Brljak then goes on to challenge this view, and reading about his ideas here prompted me to create this thread, because they genuinely challenge a 'consensus' that has developed in Tolkien studies in a very fascinating way

Quote:
Originally Posted by Brljak
In the midst of great adventure the reader, especially a careless one, is prone to submit to the illusion: after all, a good tale is supposed to "take us there". But the pseudophilological metafictional interface fulfills a task which is equally, if not more important - the task of dragging us back again, back to the "here", into the poignant awareness of the distance, of the chain of mediations stretching across an immense span of time and through the hands of various intermediaries.
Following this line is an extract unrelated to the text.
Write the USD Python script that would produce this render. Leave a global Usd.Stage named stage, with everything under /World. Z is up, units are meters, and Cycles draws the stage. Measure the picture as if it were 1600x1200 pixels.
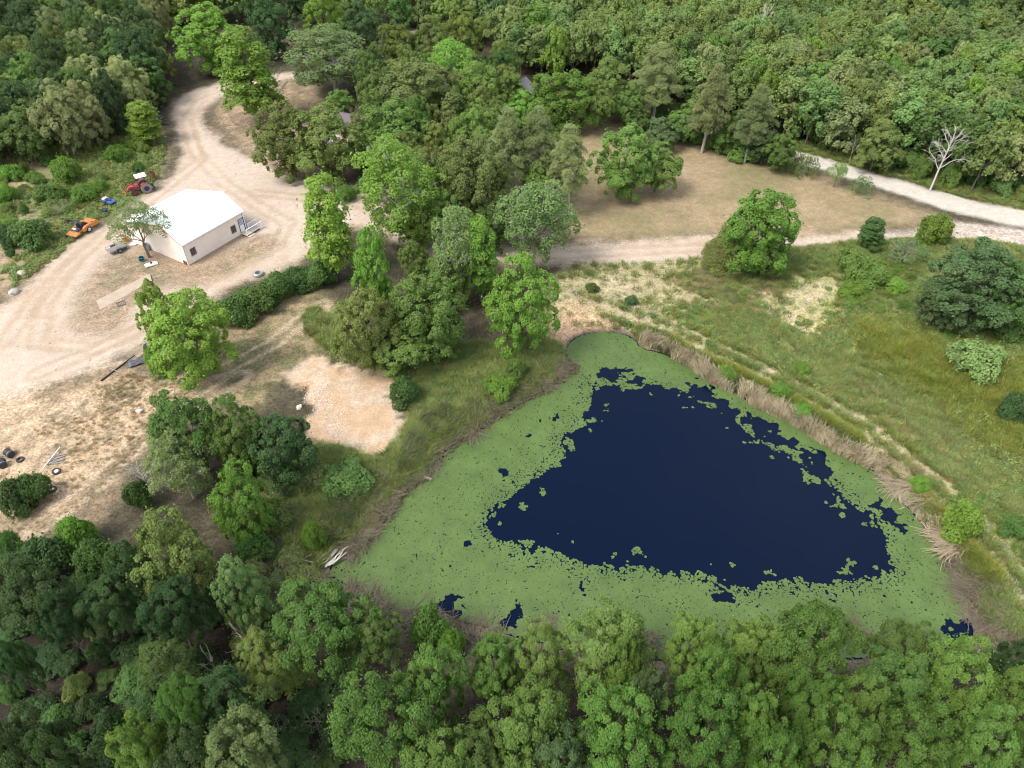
import math, random
import numpy as np
import trimesh, usdkit, meshkit
from pxr import Usd, UsdGeom, UsdLux, UsdShade, Gf, Sdf, Vt

stage = Usd.Stage.CreateInMemory()
UsdGeom.Xform.Define(stage, '/World')
T_ = Sdf.ValueTypeNames
# ------------------------------------------------------------------ camera, sky, sun, exposure
CAM_H, PITCH, FPX = 58.0, math.radians(42.3), 1150.0        # altitude, pitch below the horizon, focal length in 1600-pixel units
cam = UsdGeom.Camera.Define(stage, '/World/camera')
cam.CreateHorizontalApertureAttr(36.0)
cam.CreateFocalLengthAttr(36.0 * FPX / 1600)
cam.CreateExposureAttr(1.62)
cam.AddTranslateOp().Set((0, 0, CAM_H))
cam.AddRotateXYZOp().Set((90 - math.degrees(PITCH), 0, 0))

SUN_EL, SUN_AZ = math.radians(54), math.radians(-122)          # azimuth = atan2(x, y) of the direction towards the sun
usdkit.material(stage, '/World/Looks/sky', {
    "sky": ("sky_texture", {"sky_type": "single_scattering", "sun_disc": False, "sun_elevation": SUN_EL, "sun_rotation": SUN_AZ}),
    "tc": ("texture_coordinate", {}),
    "n": ("noise_texture", {"scale": 2.2, "detail": 5.0, "roughness": 0.55}),
    "r": ("map_range", {"from_min": 0.35, "from_max": 0.7, "to_min": 0.3, "to_max": 0.65, "clamp": True}),
    "m": ("mix", {"color2": (6.2, 6.0, 5.75)}),
    "b": ("background_shader", {"strength": 0.1}),
}, [("tc.generated", "n.vector"), ("n.fac", "r.value"), ("r.result", "m.fac"), ("sky.color", "m.color1"), ("m.color", "b.color")], surface="b.background")
dome = UsdLux.DomeLight.Define(stage, '/World/sky')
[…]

Tolkien's mature fiction is centrally concerned precisely with this inability of the text to ever take us to that vanished, irretrievable "there", from which even living memory was but the first remove.
I don't think one needs to go to po-mo theory to discuss the sense of layers of story--if that is what is meant by depth and not degree of realistic detail.

Tolkien himself had a theory of the the transmission of story and it's effect in story. See his essay on Gawain and the Green Knight. His comments are tantalizingly brief but I do believe he was there first.

And welcome to the Downs, NogrodtheGreat and avar. We already have a Nogrod so my money's on folks coming up with a different short nick for you than 'Nogrod'.